In Return to EM ETFs, Investors Skipping China | ETF Trends

Data indicate investors are returning to emerging markets exchange traded funds and that includes once controversial single-country funds in addition to diversified plays such as the Vanguard FTSE Emerging Markets ETF (NYSEArca: VWO) and the iShares MSCI Emerging Markets ETF (NYSEArca: EEM).

Investors added a net $1.6 billion into ETFs focused on emerging-market equities and bonds in the five days through March 28,” report Ye Xie and Julia Leite for Bloomberg. While the overall numbers for March show outflows for several well-known emerging markets ETFs,  investors did pour cash into funds such as the iShares MSCI Brazil Capped ETF (NYSEArca: EWZ) late last month. [Investors Inch Back Into Emerging Markets ETFs]

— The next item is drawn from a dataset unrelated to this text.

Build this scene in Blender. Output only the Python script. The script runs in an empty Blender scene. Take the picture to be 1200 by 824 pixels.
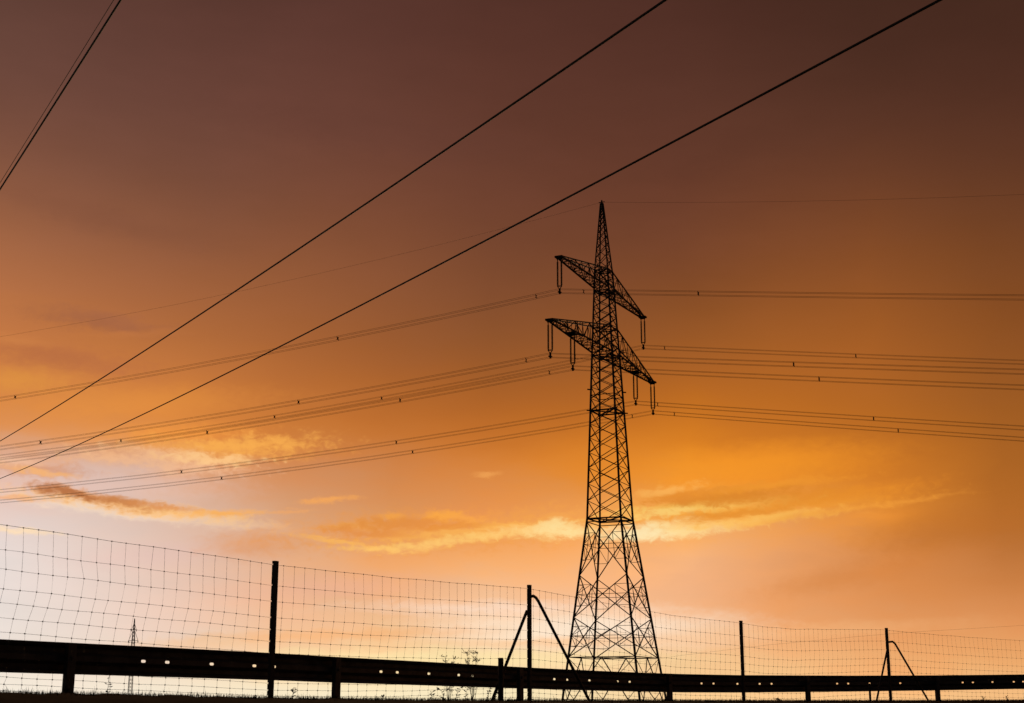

But even as Russian stocks firm in the face of the Ukraine crisis and Brazilian and Indian equities boost BRIC ETFs, investors remain reluctant to get involved with some of the largest China ETFs. [Brazil, India Lift BRIC ETFs]

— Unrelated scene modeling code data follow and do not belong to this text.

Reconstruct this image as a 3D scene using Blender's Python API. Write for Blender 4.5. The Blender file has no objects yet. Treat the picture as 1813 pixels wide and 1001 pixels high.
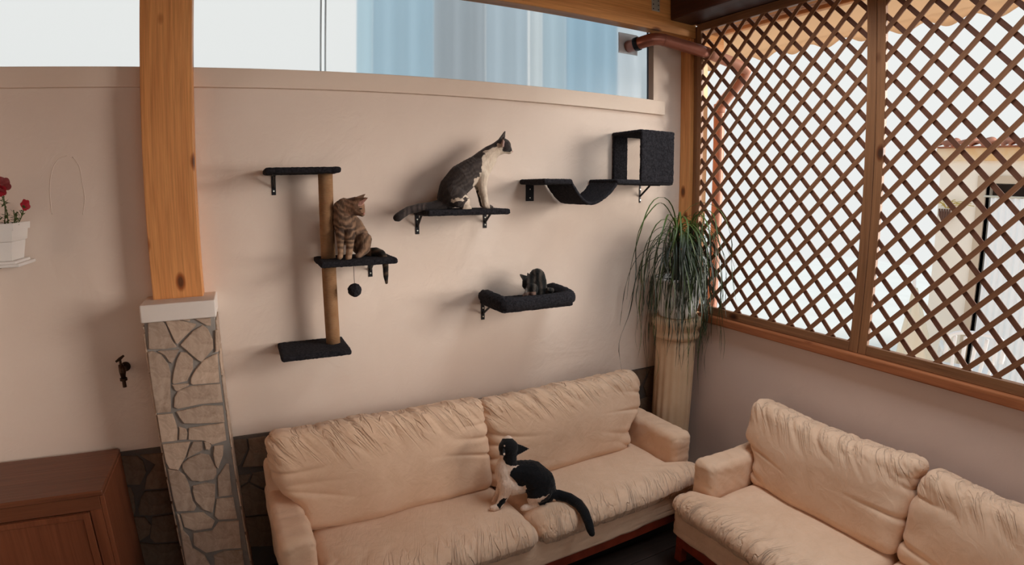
import bpy, bmesh, math, random
import numpy as np
from mathutils import Vector, Matrix, noise, Quaternion
PI = math.pi
random.seed(7)
S = bpy.context.scene
C = S.collection

# ------------------------------------------------------------------ camera (slightly barrel-distorting lens)
YAW, PIT, ROL = 0.46889, -0.16482, -0.00021
LA, LC = 1.00734, -0.11079            # theta = LA*r + LC*r^3, r in 1000 px of the 1813x1001 frame
CAM = np.array([-2.90154, -3.0, 2.1])
cyw, syw, cp, sp = math.cos(YAW), math.sin(YAW), math.cos(PIT), math.sin(PIT)
FW = np.array([syw*cp, cyw*cp, sp]); RT = np.array([cyw, -syw, 0.]); UP = np.cross(RT, FW)
_c, _s = math.cos(ROL), math.sin(ROL)
RT, UP = _c*RT+_s*UP, -_s*RT+_c*UP
camd = bpy.data.cameras.new('camera'); cam = bpy.data.objects.new('camera', camd); C.objects.link(cam)
M = Matrix(((RT[0], UP[0], -FW[0]), (RT[1], UP[1], -FW[1]), (RT[2], UP[2], -FW[2])))
cam.matrix_world = Matrix.Translation(Vector(CAM)) @ M.to_4x4()
camd.sensor_width = 36.0; camd.sensor_fit = 'HORIZONTAL'
camd.clip_start = 0.05; camd.clip_end = 200
camd.type = 'PANO'
KM = 1.813/36.0
for holder in (camd, getattr(camd, 'cycles', None)):
    if holder is None: continue
    try:
        holder.panorama_type = 'FISHEYE_LENS_POLYNOMIAL'
        holder.fisheye_fov = PI
        holder.fisheye_polynomial_k0 = 0.0
        holder.fisheye_polynomial_k1 = -LA*KM
        holder.fisheye_polynomial_k2 = 0.0
        holder.fisheye_polynomial_k3 = -LC*KM**3
        holder.fisheye_polynomial_k4 = 0.0
    except Exception:
        pass
S.camera = cam

def hit(px, py, axis, val):
    """world point on the plane (axis = val) seen at photo pixel px, py"""
    dx, dy = (px-906.5)/1000, -(py-500.5)/1000
    r = math.hypot(dx, dy)+1e-12; th = LA*r+LC*r**3
    v = math.sin(th)*dx/r*RT+math.sin(th)*dy/r*UP+math.cos(th)*FW
    t = (val-CAM[axis])/v[axis]
    return Vector(CAM+v*t)
def project(co):
    v = (co-CAM); x = v@RT; y = v@UP; z = v@FW
    n = np.sqrt(x*x+y*y+z*z); th = np.arccos(np.clip(z/n, -1, 1)); r = th/LA
    for _ in range(8): r = r-(LA*r+LC*r**3-th)/(LA+3*LC*r*r)
    k = r/np.sqrt(x*x+y*y+1e-18)*1000
    return 906.5+x*k, 500.5-y*k

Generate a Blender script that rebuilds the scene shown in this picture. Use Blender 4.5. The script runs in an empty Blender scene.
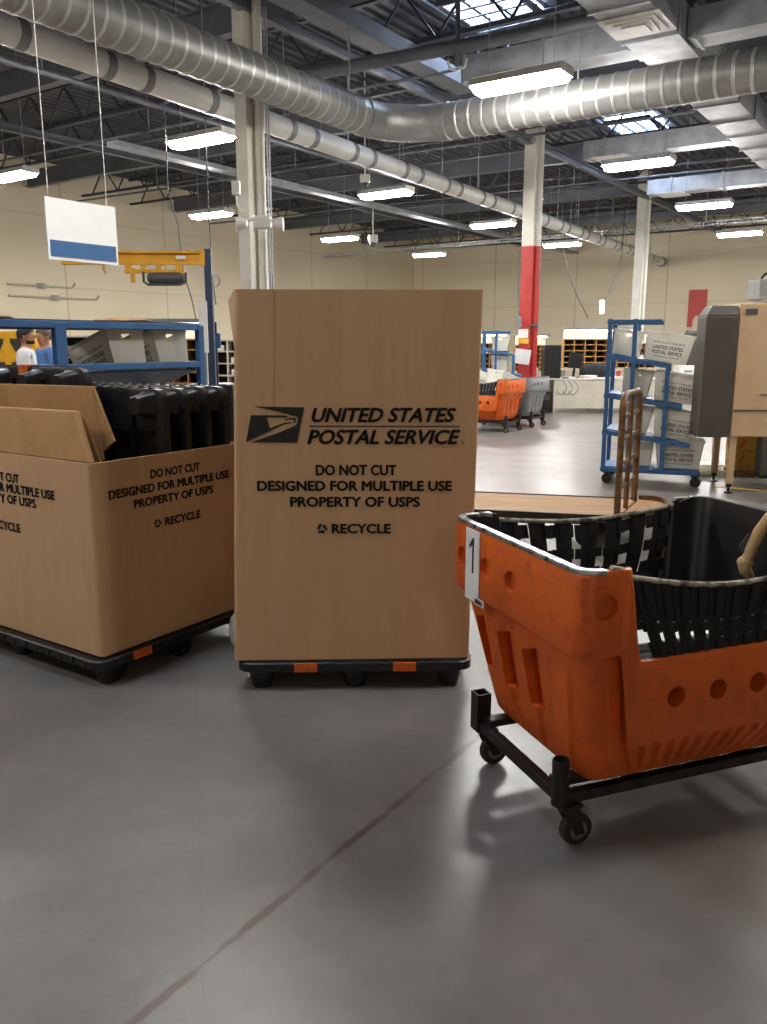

China is the only BRIC nation to see ETF outflows over the past two weeks.Investors withdrew a net $42 million from ETFs focused on Chinese equities and bonds since the MSCI Emerging Markets Index began rallying on March 20,” report Ye Xie and Alexandria Baca for Bloomberg.

Since March 17, the SPDR S&P China ETF (NYSEArca: GXC) is the only one of the five largest China ETFs by assets to see inflows. Outflows from the Powershares Golden Dragon Halter USX China Portfolio (NYSEArca: PGJ) and the Guggenheim China Small Cap ETF (NYSEArca: HAO) total just $4 million over that time. However, the iShares China Large-Cap ETF (NYSEArca: FXI) has lost more than $204 million since mid-March.[Investors Depart China ETFs]

FXI and EWZ, the largest Brazil ETF, were both among the 10 worst ETFs in terms of outflows last year, but is crucial to remember that ETF flows are not always predictors of value.  Rather, flows data can be indicative of performance chasing.